* MATERIAL PROVIDED
◆ ◆ ◆ ◆
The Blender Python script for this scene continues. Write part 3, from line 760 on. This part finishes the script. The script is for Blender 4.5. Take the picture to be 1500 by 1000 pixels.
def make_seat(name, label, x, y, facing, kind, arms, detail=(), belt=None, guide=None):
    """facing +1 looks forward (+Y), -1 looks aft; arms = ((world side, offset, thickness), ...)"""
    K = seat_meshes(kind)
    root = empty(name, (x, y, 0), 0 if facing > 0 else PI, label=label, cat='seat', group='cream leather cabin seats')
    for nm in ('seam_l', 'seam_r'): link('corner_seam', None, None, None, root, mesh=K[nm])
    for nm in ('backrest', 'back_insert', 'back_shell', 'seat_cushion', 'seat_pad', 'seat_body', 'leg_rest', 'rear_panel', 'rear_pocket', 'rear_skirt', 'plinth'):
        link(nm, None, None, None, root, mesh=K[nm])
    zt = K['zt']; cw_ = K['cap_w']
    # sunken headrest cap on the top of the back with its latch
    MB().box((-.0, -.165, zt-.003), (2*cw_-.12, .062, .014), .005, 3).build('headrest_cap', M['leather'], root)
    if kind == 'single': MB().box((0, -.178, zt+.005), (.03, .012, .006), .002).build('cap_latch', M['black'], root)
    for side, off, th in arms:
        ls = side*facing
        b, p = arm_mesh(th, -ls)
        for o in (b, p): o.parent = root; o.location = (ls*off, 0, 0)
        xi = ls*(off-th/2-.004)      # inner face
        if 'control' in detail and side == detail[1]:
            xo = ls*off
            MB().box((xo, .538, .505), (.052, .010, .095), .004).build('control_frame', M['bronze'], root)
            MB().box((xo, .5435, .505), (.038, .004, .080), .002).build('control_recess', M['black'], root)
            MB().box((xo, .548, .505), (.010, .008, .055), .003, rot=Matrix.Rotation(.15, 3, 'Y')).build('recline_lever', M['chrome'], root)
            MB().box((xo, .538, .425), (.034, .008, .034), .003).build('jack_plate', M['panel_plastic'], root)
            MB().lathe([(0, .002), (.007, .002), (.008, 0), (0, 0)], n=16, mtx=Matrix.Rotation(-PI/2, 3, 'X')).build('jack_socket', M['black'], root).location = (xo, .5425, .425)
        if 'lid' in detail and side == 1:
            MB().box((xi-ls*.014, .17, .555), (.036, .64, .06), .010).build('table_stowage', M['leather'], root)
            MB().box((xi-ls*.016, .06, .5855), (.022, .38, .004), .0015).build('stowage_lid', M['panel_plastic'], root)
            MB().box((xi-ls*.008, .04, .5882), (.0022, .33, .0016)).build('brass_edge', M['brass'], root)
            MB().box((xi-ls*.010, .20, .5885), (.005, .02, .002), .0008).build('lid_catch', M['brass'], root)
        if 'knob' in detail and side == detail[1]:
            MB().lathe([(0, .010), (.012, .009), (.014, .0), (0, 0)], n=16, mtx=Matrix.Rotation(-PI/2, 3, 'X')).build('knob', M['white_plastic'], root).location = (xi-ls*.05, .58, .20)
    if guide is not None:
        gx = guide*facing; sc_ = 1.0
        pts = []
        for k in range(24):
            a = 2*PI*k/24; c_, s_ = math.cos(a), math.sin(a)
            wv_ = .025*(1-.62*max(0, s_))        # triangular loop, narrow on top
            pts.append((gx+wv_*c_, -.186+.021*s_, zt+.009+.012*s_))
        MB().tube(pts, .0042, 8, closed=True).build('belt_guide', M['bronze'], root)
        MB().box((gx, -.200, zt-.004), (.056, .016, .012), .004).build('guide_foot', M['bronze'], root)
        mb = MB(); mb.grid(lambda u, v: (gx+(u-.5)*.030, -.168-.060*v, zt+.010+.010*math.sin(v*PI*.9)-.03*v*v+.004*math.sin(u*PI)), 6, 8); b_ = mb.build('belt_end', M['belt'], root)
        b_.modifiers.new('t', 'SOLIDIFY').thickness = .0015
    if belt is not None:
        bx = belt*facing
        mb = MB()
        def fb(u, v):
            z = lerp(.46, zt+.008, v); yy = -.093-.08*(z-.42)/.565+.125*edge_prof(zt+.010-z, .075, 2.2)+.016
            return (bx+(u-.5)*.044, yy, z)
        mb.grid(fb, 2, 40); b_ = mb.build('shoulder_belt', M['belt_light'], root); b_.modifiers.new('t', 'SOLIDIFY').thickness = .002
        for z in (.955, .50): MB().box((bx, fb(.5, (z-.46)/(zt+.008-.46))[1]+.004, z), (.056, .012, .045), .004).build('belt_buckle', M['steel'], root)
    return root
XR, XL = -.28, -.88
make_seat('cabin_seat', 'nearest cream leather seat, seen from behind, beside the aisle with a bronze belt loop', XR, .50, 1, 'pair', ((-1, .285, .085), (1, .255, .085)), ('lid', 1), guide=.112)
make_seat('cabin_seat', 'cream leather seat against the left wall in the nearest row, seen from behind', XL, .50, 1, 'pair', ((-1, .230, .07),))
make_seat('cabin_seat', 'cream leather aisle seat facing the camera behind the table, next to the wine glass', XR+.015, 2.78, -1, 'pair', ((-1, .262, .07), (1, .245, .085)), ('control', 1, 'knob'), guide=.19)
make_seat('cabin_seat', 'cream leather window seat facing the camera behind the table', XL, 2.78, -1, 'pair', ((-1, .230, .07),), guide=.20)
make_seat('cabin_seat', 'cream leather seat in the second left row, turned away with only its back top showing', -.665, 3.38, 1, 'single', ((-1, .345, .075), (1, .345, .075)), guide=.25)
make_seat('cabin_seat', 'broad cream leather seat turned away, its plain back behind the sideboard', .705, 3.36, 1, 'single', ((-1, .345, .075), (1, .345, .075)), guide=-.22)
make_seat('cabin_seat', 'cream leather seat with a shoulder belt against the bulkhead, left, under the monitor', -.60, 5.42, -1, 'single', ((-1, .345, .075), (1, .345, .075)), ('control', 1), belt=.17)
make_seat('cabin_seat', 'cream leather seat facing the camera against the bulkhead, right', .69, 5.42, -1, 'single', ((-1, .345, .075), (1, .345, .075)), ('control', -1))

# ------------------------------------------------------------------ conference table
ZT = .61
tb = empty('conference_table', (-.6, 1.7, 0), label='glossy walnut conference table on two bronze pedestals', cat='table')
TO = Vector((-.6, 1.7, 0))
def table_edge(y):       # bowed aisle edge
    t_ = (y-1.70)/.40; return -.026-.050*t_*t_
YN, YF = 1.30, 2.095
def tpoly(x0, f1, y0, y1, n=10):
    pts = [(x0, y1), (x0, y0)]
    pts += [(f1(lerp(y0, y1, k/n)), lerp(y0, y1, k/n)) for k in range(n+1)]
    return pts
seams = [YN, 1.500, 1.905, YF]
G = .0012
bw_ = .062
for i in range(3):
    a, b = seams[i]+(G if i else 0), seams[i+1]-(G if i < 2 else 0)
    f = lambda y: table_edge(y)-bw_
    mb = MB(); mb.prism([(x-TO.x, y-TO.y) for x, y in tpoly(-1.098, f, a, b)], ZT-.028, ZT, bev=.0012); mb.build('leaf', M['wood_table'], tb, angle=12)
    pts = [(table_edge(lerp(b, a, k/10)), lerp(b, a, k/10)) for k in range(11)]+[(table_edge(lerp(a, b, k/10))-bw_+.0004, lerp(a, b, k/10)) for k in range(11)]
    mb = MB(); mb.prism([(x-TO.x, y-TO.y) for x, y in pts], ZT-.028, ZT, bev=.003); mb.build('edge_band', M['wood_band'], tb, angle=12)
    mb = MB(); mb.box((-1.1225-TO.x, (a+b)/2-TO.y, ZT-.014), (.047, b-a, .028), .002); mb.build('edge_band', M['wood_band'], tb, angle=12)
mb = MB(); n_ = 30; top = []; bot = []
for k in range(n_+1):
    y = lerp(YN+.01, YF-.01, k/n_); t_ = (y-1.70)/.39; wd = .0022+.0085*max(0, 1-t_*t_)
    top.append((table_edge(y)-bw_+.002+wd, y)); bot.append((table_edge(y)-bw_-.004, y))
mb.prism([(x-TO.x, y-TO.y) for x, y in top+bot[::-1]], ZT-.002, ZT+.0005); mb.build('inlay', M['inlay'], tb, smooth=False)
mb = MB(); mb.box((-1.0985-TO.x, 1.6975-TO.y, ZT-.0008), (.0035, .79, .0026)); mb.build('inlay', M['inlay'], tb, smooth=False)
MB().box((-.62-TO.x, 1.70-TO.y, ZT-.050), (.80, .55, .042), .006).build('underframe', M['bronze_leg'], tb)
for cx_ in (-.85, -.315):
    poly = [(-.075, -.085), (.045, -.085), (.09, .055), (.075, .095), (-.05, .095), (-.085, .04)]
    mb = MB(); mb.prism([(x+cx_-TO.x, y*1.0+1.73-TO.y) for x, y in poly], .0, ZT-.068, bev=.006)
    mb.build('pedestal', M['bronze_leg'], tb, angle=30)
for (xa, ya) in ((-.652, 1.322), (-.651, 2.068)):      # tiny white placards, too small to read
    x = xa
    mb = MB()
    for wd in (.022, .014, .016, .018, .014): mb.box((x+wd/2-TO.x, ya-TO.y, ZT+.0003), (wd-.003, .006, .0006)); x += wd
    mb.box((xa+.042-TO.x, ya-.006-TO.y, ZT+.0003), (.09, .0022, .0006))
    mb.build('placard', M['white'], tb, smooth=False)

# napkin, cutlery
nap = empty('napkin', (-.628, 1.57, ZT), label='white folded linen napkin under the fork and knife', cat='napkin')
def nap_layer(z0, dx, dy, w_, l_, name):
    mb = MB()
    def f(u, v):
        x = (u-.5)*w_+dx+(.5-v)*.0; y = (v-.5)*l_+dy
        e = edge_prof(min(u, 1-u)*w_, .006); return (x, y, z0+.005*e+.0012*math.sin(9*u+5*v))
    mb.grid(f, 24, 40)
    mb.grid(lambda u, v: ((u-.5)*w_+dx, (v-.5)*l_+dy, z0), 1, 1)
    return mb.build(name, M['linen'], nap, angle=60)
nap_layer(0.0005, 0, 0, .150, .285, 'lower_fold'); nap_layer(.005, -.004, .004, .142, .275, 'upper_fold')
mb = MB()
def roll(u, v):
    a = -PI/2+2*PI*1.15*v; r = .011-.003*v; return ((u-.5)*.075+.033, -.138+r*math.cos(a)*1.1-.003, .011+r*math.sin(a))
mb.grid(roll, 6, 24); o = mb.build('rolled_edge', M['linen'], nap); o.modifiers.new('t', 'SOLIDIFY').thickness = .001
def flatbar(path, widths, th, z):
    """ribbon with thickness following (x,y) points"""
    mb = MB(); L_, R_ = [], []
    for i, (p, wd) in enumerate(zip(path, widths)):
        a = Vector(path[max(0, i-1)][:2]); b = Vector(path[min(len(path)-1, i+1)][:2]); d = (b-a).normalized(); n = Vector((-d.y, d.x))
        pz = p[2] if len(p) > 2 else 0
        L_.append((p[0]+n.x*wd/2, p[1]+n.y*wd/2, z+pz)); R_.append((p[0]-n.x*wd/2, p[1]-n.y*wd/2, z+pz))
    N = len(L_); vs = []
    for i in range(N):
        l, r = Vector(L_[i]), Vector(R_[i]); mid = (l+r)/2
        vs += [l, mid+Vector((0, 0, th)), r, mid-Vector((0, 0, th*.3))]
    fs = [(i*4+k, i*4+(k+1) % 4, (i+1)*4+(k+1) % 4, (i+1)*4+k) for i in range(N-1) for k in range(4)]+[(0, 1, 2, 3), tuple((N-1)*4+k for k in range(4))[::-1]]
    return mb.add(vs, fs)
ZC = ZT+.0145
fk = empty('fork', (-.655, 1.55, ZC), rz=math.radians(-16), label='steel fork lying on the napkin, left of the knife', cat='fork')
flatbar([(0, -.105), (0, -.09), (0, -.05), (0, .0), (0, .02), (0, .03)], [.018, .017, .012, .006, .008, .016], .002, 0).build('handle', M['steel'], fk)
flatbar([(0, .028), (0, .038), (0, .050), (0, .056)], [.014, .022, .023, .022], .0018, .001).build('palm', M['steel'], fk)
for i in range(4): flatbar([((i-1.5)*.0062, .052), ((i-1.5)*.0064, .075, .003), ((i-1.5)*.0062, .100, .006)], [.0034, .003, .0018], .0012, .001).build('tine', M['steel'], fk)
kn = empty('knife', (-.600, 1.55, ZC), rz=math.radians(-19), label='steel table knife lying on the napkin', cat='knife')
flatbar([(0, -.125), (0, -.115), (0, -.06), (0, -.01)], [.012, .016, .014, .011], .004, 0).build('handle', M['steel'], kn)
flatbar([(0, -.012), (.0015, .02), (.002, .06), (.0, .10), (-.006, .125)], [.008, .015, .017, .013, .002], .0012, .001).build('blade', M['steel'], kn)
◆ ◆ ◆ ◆
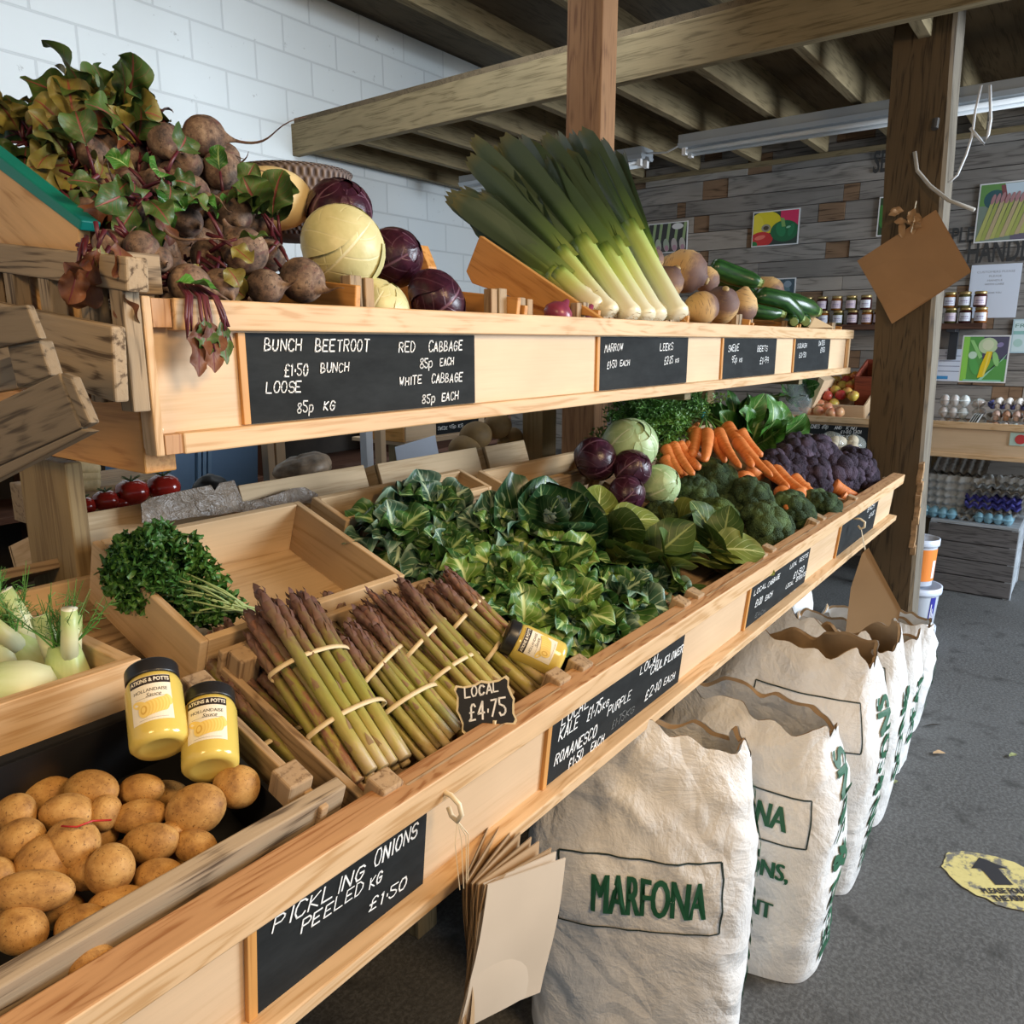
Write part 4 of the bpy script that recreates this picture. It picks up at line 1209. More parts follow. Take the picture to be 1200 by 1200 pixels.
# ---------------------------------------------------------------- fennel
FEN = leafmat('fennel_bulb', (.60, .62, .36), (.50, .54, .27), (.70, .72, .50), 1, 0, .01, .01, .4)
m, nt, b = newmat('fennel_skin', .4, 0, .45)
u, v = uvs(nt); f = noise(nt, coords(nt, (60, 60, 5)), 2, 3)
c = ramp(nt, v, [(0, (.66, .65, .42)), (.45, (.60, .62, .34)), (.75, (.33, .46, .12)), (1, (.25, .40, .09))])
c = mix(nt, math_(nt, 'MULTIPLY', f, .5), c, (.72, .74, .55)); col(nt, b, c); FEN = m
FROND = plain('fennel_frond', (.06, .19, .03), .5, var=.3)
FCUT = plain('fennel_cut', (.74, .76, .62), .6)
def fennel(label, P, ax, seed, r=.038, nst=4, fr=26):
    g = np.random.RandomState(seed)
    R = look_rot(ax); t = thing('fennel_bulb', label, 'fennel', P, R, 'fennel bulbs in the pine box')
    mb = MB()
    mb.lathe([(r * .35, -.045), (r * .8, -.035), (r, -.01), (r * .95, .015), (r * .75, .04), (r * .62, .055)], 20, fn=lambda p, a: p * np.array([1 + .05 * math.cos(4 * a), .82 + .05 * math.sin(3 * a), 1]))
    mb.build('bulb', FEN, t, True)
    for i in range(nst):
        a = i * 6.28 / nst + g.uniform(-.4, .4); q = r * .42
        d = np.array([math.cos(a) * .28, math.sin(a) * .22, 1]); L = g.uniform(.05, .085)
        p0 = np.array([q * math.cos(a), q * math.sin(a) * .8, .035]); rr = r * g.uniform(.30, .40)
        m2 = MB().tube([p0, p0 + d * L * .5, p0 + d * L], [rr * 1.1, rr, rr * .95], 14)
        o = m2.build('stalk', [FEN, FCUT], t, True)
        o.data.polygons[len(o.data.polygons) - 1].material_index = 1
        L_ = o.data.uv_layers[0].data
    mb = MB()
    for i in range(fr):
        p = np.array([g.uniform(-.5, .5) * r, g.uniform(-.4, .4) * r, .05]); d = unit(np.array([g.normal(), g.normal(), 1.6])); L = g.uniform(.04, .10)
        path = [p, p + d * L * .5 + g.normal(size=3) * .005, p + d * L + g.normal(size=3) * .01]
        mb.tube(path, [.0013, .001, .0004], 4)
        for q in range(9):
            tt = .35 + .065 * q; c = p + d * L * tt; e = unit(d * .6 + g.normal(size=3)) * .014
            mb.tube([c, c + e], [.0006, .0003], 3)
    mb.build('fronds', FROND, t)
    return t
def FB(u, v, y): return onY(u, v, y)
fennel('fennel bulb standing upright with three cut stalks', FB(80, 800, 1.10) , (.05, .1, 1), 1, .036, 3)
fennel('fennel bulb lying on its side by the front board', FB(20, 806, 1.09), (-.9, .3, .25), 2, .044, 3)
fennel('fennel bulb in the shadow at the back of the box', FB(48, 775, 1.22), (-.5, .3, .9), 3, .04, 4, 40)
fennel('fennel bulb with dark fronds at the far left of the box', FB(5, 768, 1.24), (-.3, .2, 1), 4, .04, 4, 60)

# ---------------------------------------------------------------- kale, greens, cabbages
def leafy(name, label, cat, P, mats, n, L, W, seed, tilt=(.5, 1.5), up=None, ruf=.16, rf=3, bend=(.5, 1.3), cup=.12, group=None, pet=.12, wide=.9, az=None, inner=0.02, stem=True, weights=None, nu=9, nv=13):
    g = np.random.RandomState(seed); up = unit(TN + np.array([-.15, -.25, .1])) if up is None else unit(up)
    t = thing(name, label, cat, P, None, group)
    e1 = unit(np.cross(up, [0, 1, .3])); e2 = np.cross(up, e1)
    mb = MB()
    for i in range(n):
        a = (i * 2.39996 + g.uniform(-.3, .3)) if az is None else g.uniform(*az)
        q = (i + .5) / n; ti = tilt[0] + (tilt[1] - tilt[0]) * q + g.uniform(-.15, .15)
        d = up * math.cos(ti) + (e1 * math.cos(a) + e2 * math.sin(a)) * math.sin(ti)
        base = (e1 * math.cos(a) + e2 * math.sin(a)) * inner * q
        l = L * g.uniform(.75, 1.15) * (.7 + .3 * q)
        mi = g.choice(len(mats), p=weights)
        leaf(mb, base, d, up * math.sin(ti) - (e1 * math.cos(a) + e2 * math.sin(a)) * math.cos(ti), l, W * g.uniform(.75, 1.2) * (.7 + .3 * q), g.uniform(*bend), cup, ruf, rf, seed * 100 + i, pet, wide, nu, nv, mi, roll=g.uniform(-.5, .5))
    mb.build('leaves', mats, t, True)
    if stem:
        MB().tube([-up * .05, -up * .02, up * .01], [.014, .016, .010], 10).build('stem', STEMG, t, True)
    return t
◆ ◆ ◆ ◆
* WORK TO COMPLETE
Look through the material above. Copy each line where the word "pixels" appears.

* RESULT
The Blender Python script for this scene continues. Write part 3, from line 760 on. This part finishes the script. The script is for Blender 4.5. Take the picture to be 1500 by 1000 pixels.
Write part 4 of the bpy script that recreates this picture. It picks up at line 1209. More parts follow. Take the picture to be 1200 by 1200 pixels.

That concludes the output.